Gladys Berejiklian might — like many of us along the way — have fallen for a dill, a big-talking smart-arse who stole her heart and then smashed it.
Or the former New South Wales premier might have engaged in the odd bit of pork-barrelling, giving millions of dollars to one electorate, held by her Liberal Party, over another.
Either way, the treatment being meted out to her daily by the NSW Independent Commission Against Corruption (ICAC) looks unfair, targeted and even a touch sexist.
Let’s give her the benefit of the doubt, and consider that Berejiklian is guilty of falling for a crafty fool, and keeping it a secret. Isn’t it possible, then, that her main crime is bad judgment? Falling for the wrong bloke, and not telling her girlfriends who might have seen through him? Not listening intently when he started on with his big talk about this scheme and that scheme and how good he was? Giving him the benefit of the doubt, as she said yesterday?
Thinking of the best in people — particularly someone you love — is not a crime. Turning a deaf ear from time to time — even to a partner you love — is part-and-parcel of most relationships. And if this is Berejiklian’s big sin, the self-judgment she’s probably delivering each morning in front of the mirror will be more brutal than anything ICAC can hand down.
So let’s consider that her failings are less personal and more directed at helping deliver $35.5 million in projects to her former boyfriend’s electorate. Shock. Horror. Pork-barrelling? Who would have thought?
If she is guilty of that — directing money to an electorate that might help her secret boyfriend — she joins a long list of politicians from all parties in almost all countries who have favoured one electorate over another for 150 years. Indeed the use of the term “pork-barrelling” is said to date back as far as 1873.
But you don’t need to find a history book to see how common it is, particularly when there is an election in sight. Why would granting funds to a particular electorate in this case (irrespective of who held the seat or their relationship) be any different from the hundreds of millions of dollars poured into marginal electorates every federal election campaign? Why is it any different from the federal Coalition seats benefiting from $300 million in regional grants? In that case, Nationals Senate leader Bridget McKenzie dismissed concerns simply by saying that “decisions have to be made and — that’s how it goes’’. Is it? Should someone tell ICAC that?

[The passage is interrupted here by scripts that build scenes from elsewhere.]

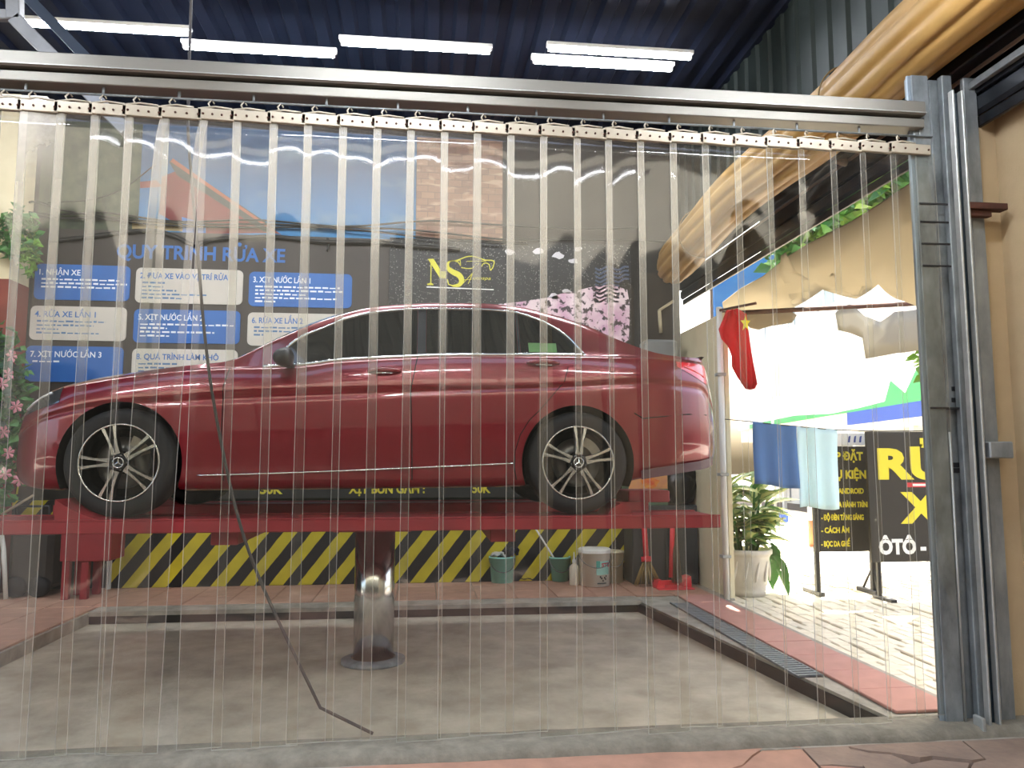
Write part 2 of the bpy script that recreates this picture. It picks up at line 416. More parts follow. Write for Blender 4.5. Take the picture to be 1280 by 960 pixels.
c_ry = cv((-2.21, .12), (-2.15, .36), (-2.06, .50), (-1.9, .60), (-1.6, .68), (-1.2, .735), (-.92, .765), (-.7, .75), (-.5, .705), (-.1, .62), (.3, .59), (.9, .585), (1.3, .59), (1.6, .625), (1.9, .68), (2.2, .70), (2.36, .64), (2.45, .53), (2.53, .2))
c_cr = cv((-2.21, .02), (-1.9, .045), (-1.2, .045), (-.95, .05), (-.75, .10), (-.4, .10), (0, .06), (.4, .035), (1.0, .035), (1.5, .06), (1.9, .03), (2.2, .012), (2.53, .01))
c_l2 = cv((-2.21, .44), (-1.9, .58), (-1.5, .655), (-.72, .692), (.37, .752), (.88, .783), (1.35, .80), (1.9, .82), (2.3, .80), (2.42, .72), (2.53, .53))
c_l1 = cv((-2.21, .46), (-1.9, .63), (-1.5, .72), (-1.0, .764), (-.72, .792), (.37, .829), (.88, .835), (1.35, .86), (1.9, .90), (2.3, .88), (2.42, .78), (2.53, .55))
NSEG = [6, 4, 4, 8, 14, 5, 6, 4, 12, 6, 6, 5]
def section(x):
    zb, w, zt, rz, ry, cr, l1, l2 = c_zb(x), c_W(x), c_belt(x), c_rz(x), c_ry(x), c_cr(x), c_l1(x), c_l2(x)
    k = min(1, w/.85)
    l2 = min(l2, zt-.10*k); l1 = min(l1, zt-.06*k); ry = min(ry, w-.11*k)
    zm = zb+min(.22, .45*(l2-zb))
    P = [(0, zb), (w*.6, zb), (w-.07*k, zb+.004), (w-.02*k, zb+.06*k), (w, zm), (w-.010, l2), (w-.020, (l1+l2)/2), (w-.006, l1),
         (w-.055*k, zt-.028*k), (w-.10*k, zt), (ry, rz), (ry*.6, rz+cr*.72), (0, rz+cr)]
    P.insert(10, ((w-.10*k+ry)/2+.012, (zt+rz)/2)) if False else None
    return P
def catmull(P, segs):
    P = [np.array(p) for p in P]; out = []
    n = len(P)
    for i in range(n-1):
        p0 = P[i-1] if i else 2*P[0]-P[1]
        p3 = P[i+2] if i+2 < n else 2*P[-1]-P[-2]
        p1, p2 = P[i], P[i+1]
        L = np.linalg.norm(p2-p1)+1e-6
        m1 = (p2-p0)/(np.linalg.norm(p2-p1)+np.linalg.norm(p1-p0)+1e-6)*L
        m2 = (p3-p1)/(np.linalg.norm(p3-p2)+np.linalg.norm(p2-p1)+1e-6)*L
        if i in (9,): m1 = (p2-p1)*1.0; m2 = (p2-p1)*.9            # the side glass stays nearly flat
        if i == 8: m2 = (p2-p1)
        if i == 10: m1 = (p2-p1)*1.05
        for s_ in range(segs[i]):
            t = s_/segs[i]; t2, t3 = t*t, t*t*t
            out.append((2*t3-3*t2+1)*p1+(t3-2*t2+t)*m1+(-2*t3+3*t2)*p2+(t3-t2)*m2)
    out.append(P[-1]); return out
RING0 = np.cumsum([0]+NSEG)
stx = list(np.concatenate([np.linspace(-2.21, -2.1, 9), np.linspace(-2.08, -1.9, 9), np.linspace(-1.88, 1.9, 170), np.linspace(1.92, 2.30, 16), np.linspace(2.32, 2.53, 20)]))
RINGS = np.array([catmull(section(x), NSEG) for x in stx])       # stations x ring x (y, z)
NR = RINGS.shape[1]
def surf_y(x, z):
    """outward distance of the side skin at (x, z)"""
    i = min(max(int(np.searchsorted(stx, x))-1, 0), len(stx)-2); t = (x-stx[i])/(stx[i+1]-stx[i])
    r = RINGS[i]*(1-t)+RINGS[i+1]*t
    r = r[RING0[4]:RING0[10]+1]
    return float(np.interp(z, r[:, 1], r[:, 0]))

CARX, CARY, CARZ = -.424, 5.82, 1.004
car = thing('car', 'dark red sedan raised on the lift behind the clear strip curtain', 'car', (CARX, CARY, CARZ))
OFF = Vector((CARX, CARY, CARZ))
def cb(mb, name, m, parent=car, label=None, **kw):
    mb.v = [tuple(Vector(v)+OFF) for v in mb.v]; return mb.build(name, m, parent, label, **kw)

def car_shell():
    sets = {}
    def put(key, quad, sgn):
        d = sets.setdefault(key, ({}, [], []))
        idx = []
        for (i, j) in quad:
            if (i, j, sgn) not in d[0]:
                d[0][(i, j, sgn)] = len(d[1]); y, z = V[(i, j)][1:]; d[1].append((V[(i, j)][0], -sgn*y, z))
            idx.append(d[0][(i, j, sgn)])
        d[2].append(idx if sgn > 0 else idx[::-1])
    V = {}
    n = len(stx)
    for i in range(n):
        for j in range(NR):
            V[(i, j)] = [stx[i], RINGS[i, j, 0], RINGS[i, j, 1]]
    keep = {}
    side_lo, side_hi = RING0[2], RING0[8]
    for i in range(n-1):
        for j in range(NR-1):
            xm = (stx[i]+stx[i+1])/2; ym = (V[(i, j)][1]+V[(i+1, j+1)][1])/2; zm = (V[(i, j)][2]+V[(i+1, j+1)][2]+V[(i, j+1)][2]+V[(i+1, j)][2])/4
            dead = False
            for hx in (HUBF, HUBR):
                if j >= side_lo and j < side_hi and math.hypot(xm-hx, zm-HZ) < ARCH: dead = True
                if j < side_lo and ym > .45 and abs(xm-hx) < ARCH: dead = True
            keep[(i, j)] = not dead
    # snap the rim of each wheel arch to its circle
    for i in range(n):
        for j in range(side_lo, side_hi+1):
            q = [keep.get((a, b)) for a in (i-1, i) for b in (j-1, j)]
            if True in q and False in q:
                for hx in (HUBF, HUBR):
                    dx, dz = V[(i, j)][0]-hx, V[(i, j)][2]-HZ; d = math.hypot(dx, dz)
                    if .0 < d < ARCH+.06 and V[(i, j)][2] > .19:
                        V[(i, j)][0] = hx+dx*ARCH/d; V[(i, j)][2] = HZ+dz*ARCH/d
    for (i, j), k in keep.items():
        if not k: continue
        xm = (stx[i]+stx[i+1])/2; zm = (V[(i, j)][2]+V[(i+1, j+1)][2])/2
        quad = [(i, j), (i+1, j), (i+1, j+1), (i, j+1)]
        for sgn in (1, -1):
            key = 'body'
            inside = RING0[3] <= j < RING0[9]
            if inside and -.80 < xm < .35: key = 'door_f%d' % sgn
            elif inside and .35 < xm < 1.36 and math.hypot(xm-HUBR, zm-HZ) > ARCH+.05: key = 'door_r%d' % sgn
            elif xm > 1.86 and zm < .70 and j < RING0[7]: key = 'bumper_r'
            elif xm < -1.80 and zm < .60 and j < RING0[7]: key = 'bumper_f'
            elif xm < -.79 and xm > -2.0 and j >= RING0[10]: key = 'bonnet'
            elif xm > 1.72 and xm < 2.37 and j >= RING0[10]: key = 'boot_lid'
            put(key, quad, sgn)
    # end caps
    for i, key in ((0, 'bumper_f'), (n-1, 'bumper_r')):
        for sgn in (1, -1):
            for j in range(NR-1):
                d = sets[key]
                a = len(d[1]); 
                d[1].extend([(V[(i, j)][0], -sgn*V[(i, j)][1], V[(i, j)][2]), (V[(i, j+1)][0], -sgn*V[(i, j+1)][1], V[(i, j+1)][2]), (V[(i, 0)][0]+(-.01 if i == 0 else .01), 0, .5)])
                d[2].append([a, a+1, a+2])
    return sets
_sh = car_shell()
names = {'body': 'body', 'bumper_f': 'bumper', 'bumper_r': 'bumper', 'bonnet': 'bonnet', 'boot_lid': 'boot_lid'}
doors = {}
for key, (_, vs, fs) in _sh.items():
    mb = MB().add(vs, fs, 0, True)
    o = cb(mb, 'door' if key.startswith('door') else names[key], M_paint, car, fixn=False)
    if key.startswith('door'): doors[key] = o
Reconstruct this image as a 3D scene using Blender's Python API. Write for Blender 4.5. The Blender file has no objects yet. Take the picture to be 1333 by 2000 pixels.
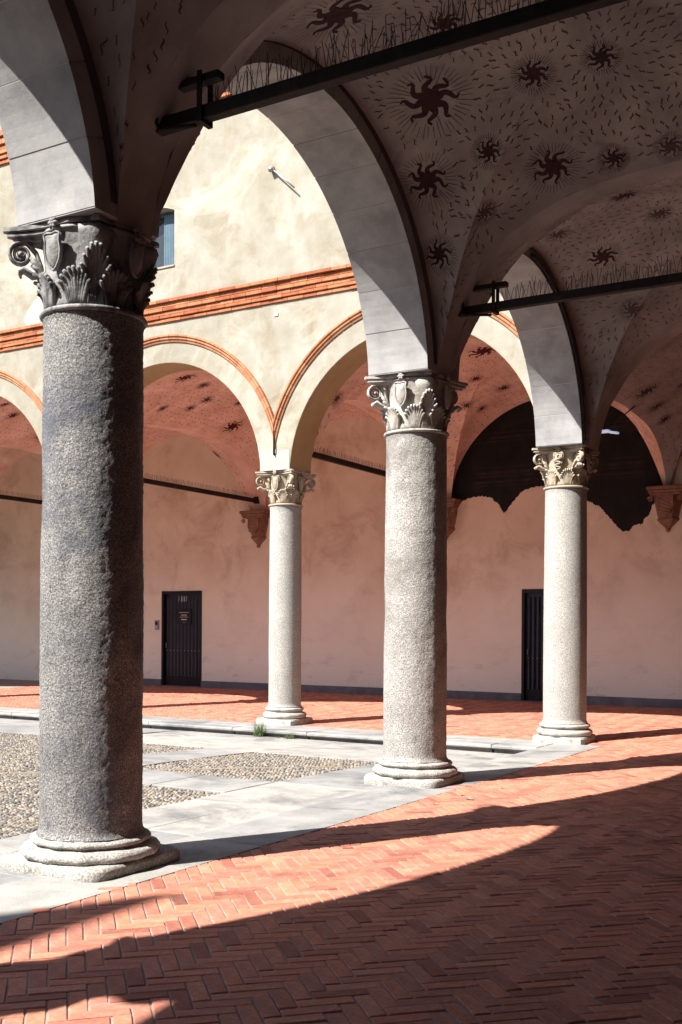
import bpy, math, random
import numpy as np
from mathutils import Vector, Matrix
random.seed(7); rng=np.random.default_rng(11)
PI=math.pi
S=bpy.context.scene
# ---------------------------------------------------------------- camera
TH=.5312; FPX=2080.1; CX=663.0; HY=1221.65; ROLL=.0057; EYE=1.6
cam=bpy.data.cameras.new('camera'); co=bpy.data.objects.new('camera',cam); S.collection.objects.link(co)
S.camera=co
cam.sensor_fit='VERTICAL'; cam.sensor_height=36; cam.sensor_width=24
cam.lens=FPX/2000*36; cam.shift_x=(666.5-CX)/2000; cam.shift_y=(HY-1000)/2000
cam.clip_start=.05; cam.clip_end=500
co.matrix_world=Matrix.Translation((0,0,EYE))@Matrix.Rotation(TH,4,'Z')@Matrix.Rotation(PI/2,4,'X')@Matrix.Rotation(ROLL,4,'Z')
def proj(u,n,z):
    u=np.asarray(u,float);n=np.asarray(n,float);z=np.asarray(z,float)
    X=u*math.cos(TH)+n*math.sin(TH); Z=-u*math.sin(TH)+n*math.cos(TH); Z=np.maximum(Z,.01); Y=z-EYE
    a=X/Z;b=Y/Z
    return CX+FPX*(a*math.cos(ROLL)+b*math.sin(ROLL)), HY-FPX*(b*math.cos(ROLL)-a*math.sin(ROLL)), Z
# ---------------------------------------------------------------- light
CU,CN=.415,.80
LD=Vector((CU,CN,-1)).normalized(); TS=-LD
EL=math.asin(TS.z); ROT=math.atan2(TS.x,TS.y)
W=bpy.data.worlds.new('World'); S.world=W; W.use_nodes=True
nt=W.node_tree; nt.nodes.clear()
sk=nt.nodes.new('ShaderNodeTexSky'); sk.sky_type='NISHITA'; sk.sun_disc=False; sk.sun_elevation=EL; sk.sun_rotation=ROT
bg=nt.nodes.new('ShaderNodeBackground'); bg.inputs[1].default_value=.09
ow=nt.nodes.new('ShaderNodeOutputWorld'); nt.links.new(sk.outputs[0],bg.inputs[0]); nt.links.new(bg.outputs[0],ow.inputs[0])
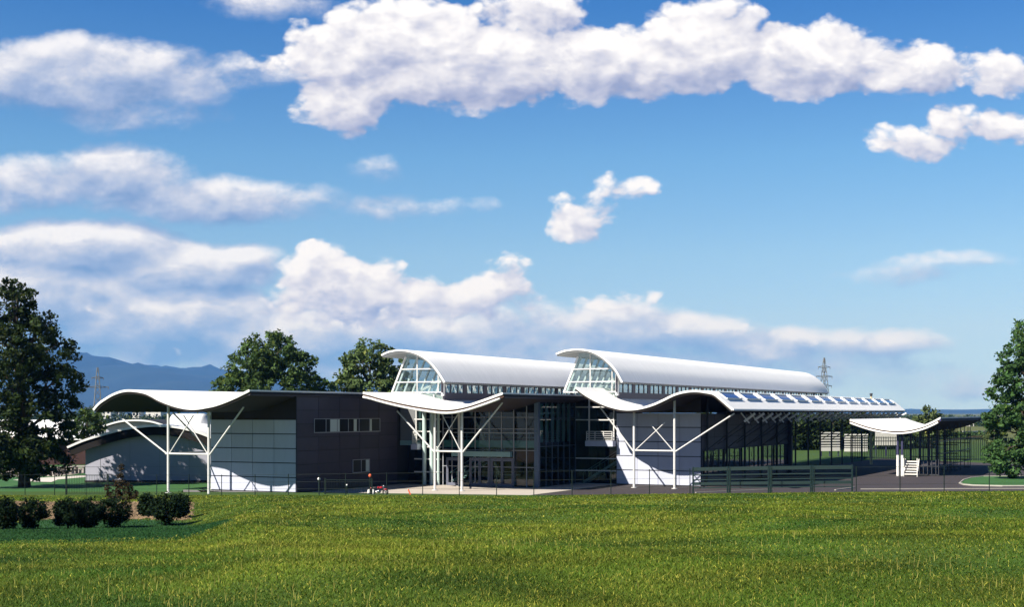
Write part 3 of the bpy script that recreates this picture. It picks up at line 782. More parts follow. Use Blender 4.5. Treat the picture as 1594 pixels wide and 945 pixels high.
# ================================================================== canopy 4 on the right
Y4 = 40.0
P4 = spline([onp(px, py, Y4) for px, py in ((1323, 653), (1338, 658.5), (1356, 664), (1376, 668), (1396, 669.5), (1416, 668), (1436, 663), (1452, 656.5), (1463, 650.5))], 48)
b4, o4 = root_at('yard_canopy', 'low white trough shaped canopy with steel cage at the far right of the yard', 'canopy', onp(1400, 740, Y4)[0], Y4)
wave_roof(P4, Y4, Y4 + 31, b4, o4, amp=.02)
ribbon('edge_gap', P4, Y4 + .11, Y4 + .18, -.32, -.145, 'gap_brown', b4, o4)
MB().path([(x, Y4 + .02, z - .38) for x, z in P4[::2]], .10, 8).build('edge_tube', 'roof_white', b4, o4)
MB().box(P4[-1, 0] + .003, P4[-1, 0] + .07, Y4, Y4 + 31, P4[-1, 1] - .06, P4[-1, 1] + .05).build('eave_edge', 'roof_white', b4, o4)
MB().box(P4[-1, 0] + .003, P4[-1, 0] + .06, Y4, Y4 + 31, P4[-1, 1] - .34, P4[-1, 1] - .07).build('blue_eave', 'edge_blue', b4, o4)
# outer half of the canopy beyond the eave (flat dark ceiling over the cage)
x4 = [onp(p, 740, Y4 + .8)[0] for p in (1397.5, 1404.5)]
for x in x4:
    c = MB().tube((x, Y4 + .8, 2.2), (x, Y4 + .8, prof_z(P4, x) - .32), .12, None, 12).build('column', 'navy_paint', b4, o4)
    MB().tube((x, Y4 + .8, 0), (x, Y4 + .8, 2.195), .14, None, 12).build('column_base', 'bollard_white', c, o4)
for y in np.arange(Y4 + 6.5, Y4 + 31, 5.7):
    x = x4[0] + .3; MB().tube((x, y, 0), (x, y, prof_z(P4, x) - .32), .11, None, 10).build('column', 'navy_paint', b4, o4)
# cage of upright bars
cg = MB(); xc0, xc1 = x4[1] + .5, P4[-1, 0] - .6
for y in (Y4 + 3.0, Y4 + 16, Y4 + 26):
    for x in np.arange(xc0, xc1, .42): cg.bar((x, y, .02), (x, y, prof_z(P4, x) - .35), .07, .07)
    for z in (.12, 1.0, 2.0, 3.0, 4.0): cg.bar((xc0, y, z), (xc1, y, z), .07, .09)
for y in np.arange(Y4 + 3, Y4 + 26.5, 7.6): cg.bar((xc1, y, .0), (xc1, y, prof_z(P4, xc1) - .35), .07, .07)
for z in (1.0, 2.3, 3.6): cg.bar((xc1, Y4 + 3, z), (xc1, Y4 + 26, z), .07, .09)
cg.build('cage', 'lattice_steel', b4, o4)
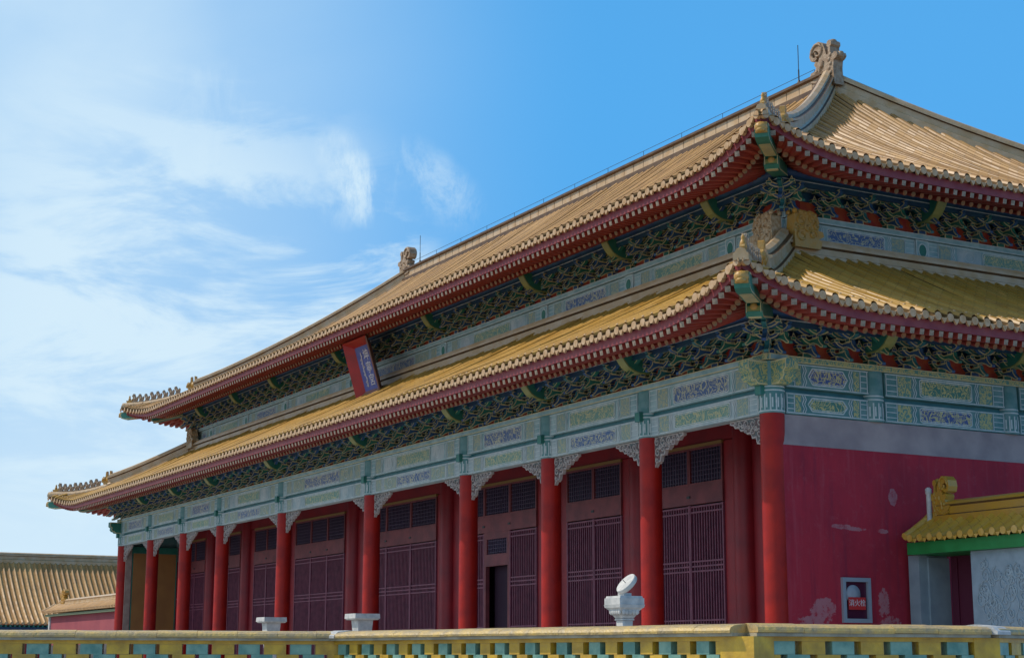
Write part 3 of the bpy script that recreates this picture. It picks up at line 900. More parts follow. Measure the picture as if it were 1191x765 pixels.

Or is what Berejiklian is being accused of any different, in real terms, from the federal Coalition’s promise, as the 2019 poll neared, to build new car parks across suburban train stations? Was that decision purely based on good policy? Or the lure of extra votes?
Labor’s not exempt either, and any analysis of electoral gifts — from air-conditioning in schools to new roads and sports centres — will show a bias towards seats held by the government of the day.
Is giving funds to your boyfriend’s electorate any worse than than giving it to an electorate so you stay in power? One post-2019 election analysis found that marginal seats received funding at a rate almost three-and-a-half times greater than safer seats. Wasn’t that to keep individuals from a particular party in power? What individuals? Who made those decisions? Did anyone benefit personally from them? Should they be put on a stand and grilled too?
When the sun sets on this latest inquiry, questions need to be asked about the performance of ICAC. It was set up in 1988 with three specific tasks: to protect the public interest, prevent breaches of public trust and guide the conduct of NSW public officials.
Across those three goals, its performance is patchy at best. And a waste of public money, at worst.
If ICAC has a smoking gun, it should fire it and Berejiklian should cop the full force of what it is able to recommend. But ridicule is not on the statute books as a punishment for either bad judgment or pork-barrelling, and so far it seems that’s the best ICAC has to offer.